QUANTAS
QUADRAS ATÉ O CORAÇÃO?
Ou, quantos versos são precisos para lembrar?
QUADRA
UM
A poesia, poesia, é o que pode ser ou não ser.
Ocorre a partir do exercício da palavra e também da
primeiridade.
Limitado às janelas cibernéticas, temo que a cidade me esqueça
enquanto eu me perco em nodes virtuais
ao redor do mundo.
Sem dialogar in
loco com as esquinas, sem percorrer as suas ruas, rememoro dias que amanhecem
sob lembranças enevoadas em um domingo oco, em busca de um verso que
ressignifique o isolamento.
Percorro, ficcional que sou, as calçadas das ruas de
Milton Santos, Richard Sennet, Witold Rybczynski e Nelson Peixoto Brissac, para
não perder de vista o encanto da cidade, que, “mais do que lugar de encontros
acidentais, espaços do efêmero, ou pontos de cruzamentos”, “é ambiente de
mudanças, de rupturas, pontos focais da comunidade intelectual”, como me ajuda
a lembrar Ricardo Cordeiro Gomes em Todas
as cidades, a cidade.
Mo(vi)mento empírico.
QUADRA
DOIS
Pois é, a poesia como vir-a-ser.
Em alguns momentos temo esquecer a cidade que conheço e a
sua humanidade.
Ser esquecido na alteridade.
Revejo as saídas encontradas para outras ocasiões em que
estivemos por um fio.
“Nada de novo há no rugir das tempestades”, bradava
Maiakovski, injetando sangue e poesia sob sua camisa vermelha.

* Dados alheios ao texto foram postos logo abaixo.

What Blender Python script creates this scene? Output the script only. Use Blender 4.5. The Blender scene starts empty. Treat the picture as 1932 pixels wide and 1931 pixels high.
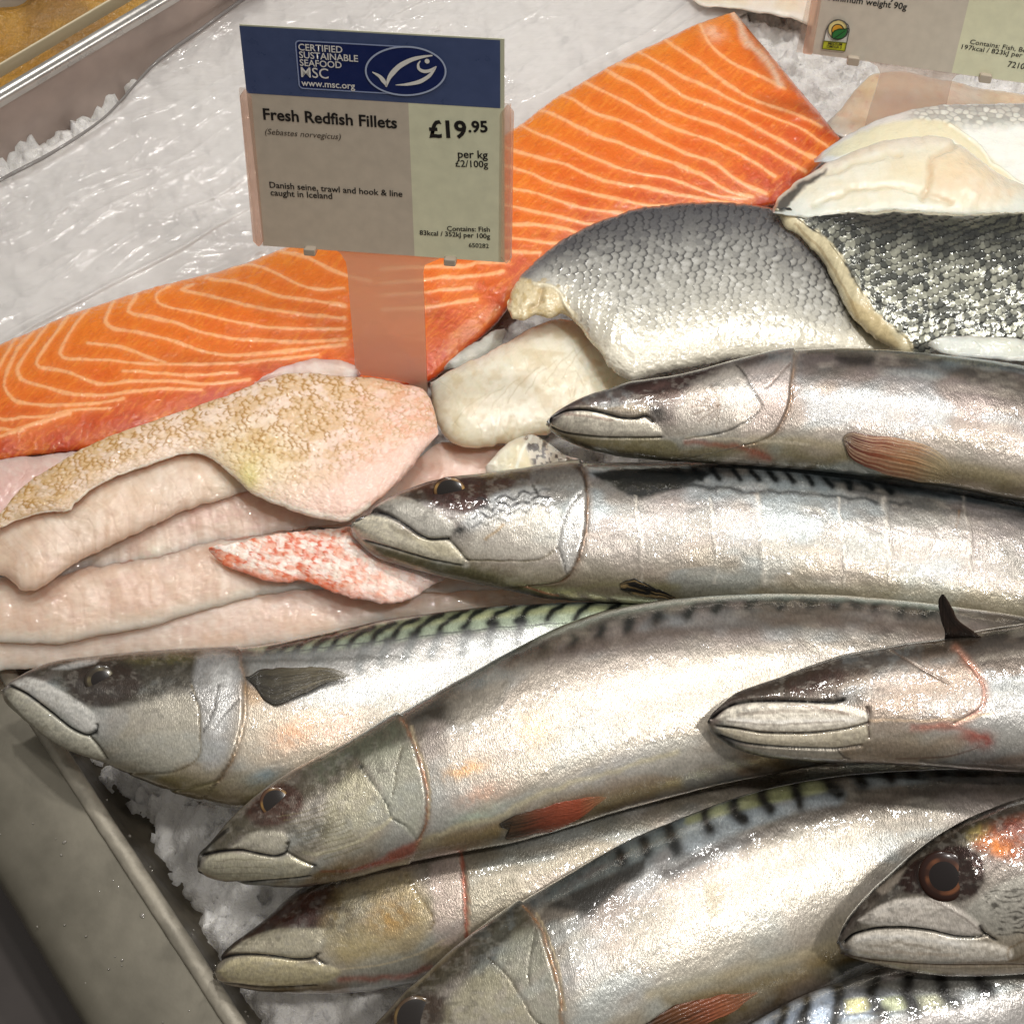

Às voltas com o efêmero, sob a primazia do consumismo,
assistindo ao atropelamento dos fatos por optarmos pelas incertezas
pós-modernas e outros tatibitates; me angustio em silêncio – o vazio.
Tudo normal em uma espécie de normalização à Trevisan.
Parece vivermos uma uniformização perversa, esquecendo
que somos humanos e, portanto, portando diferenças entre um e outro.
A cultura como método de padronização só é benéfica para
quem tem em vista o totalitarismo.
QUADRA
TRÊS
A poesia institui novos limites entre a desconstrução e a construção.
A beleza pode ter o caráter construído, dizem; e que a
existência antes da verdade é uma possível forma de pensar o mundo.
O que precede: o sentido ou a consciência?
O que procede?
O acaso não é apenas
um achado, já que está para a
necessidade como um processo dialógico.
O homem luta contra ele por um instante, não mais do que
um ínfimo instante.
E nesse instante, quase sempre poético, nomeia as coisas
concretas e não-concretas que o constituem.
QUADRA
QUATRO
A maneira como o poeta lê o mundo ao seu redor e além dele, implica no sentimento a ser despertado.
Se as coisas em nosso mundo estão postas, é o ser
sensível de cada um que faz enxergá-las de maneira diferente.
A poesia está implícita na borboleta de Haroldo, que
“nascemorre” e nos leva a outras paisagens.
Nos caprichos de Leminski,
nas errâncias de Pignatari, na “linguaviagem” de Augusto; nos desvarios de
Mário e na antropofagia oswaldiana; na urgência de Torquato e de Rimbaud; na
delicadeza à flor da pele de Ana C. e nas pequenas elegias de Olga; na
concretude de João Cabral e nas multidões de Baudelaire; nos mergulhos de Bashô
e nos silêncios de Alice; no não-pertencimento de Arnaldo.
Sobre o asfalto, a poesia
urbana nos lembra que há soluções, ainda que não nos deixe esquecer dos
problemas, pois também é enfrentamento, é crítica; está nos coletivos, está no
canto para os esquecidos de Criolo e Milton Nascimento, nas contradições de
Cohen; é “apenas mais uma noite igual às outras” para Tom Waits e para mim
também.
A poesia entra nos becos, atravessa rodovias, foge dos
automóveis e se esquiva de balas.
Circula pelos shoppings nas igrejas nas câmaras de
indústria e comércio; nos velórios esvaziados, nas manifestações distorcidas, em
tantos rituais e razões, e no anacronismo do début.
QUADRA
CINCO
Enquanto o isolamento se materializa nas rotinas, a poesia é uma das possibilidades que o ser humano, ficcional que é, tem para imaginar o futuro.
Poesia não se consome, nem é consumida.
A poesia extirpa o desumano, faz nascer um novo homem.
A poesia estripa o cadáver frio até encontrar a medula.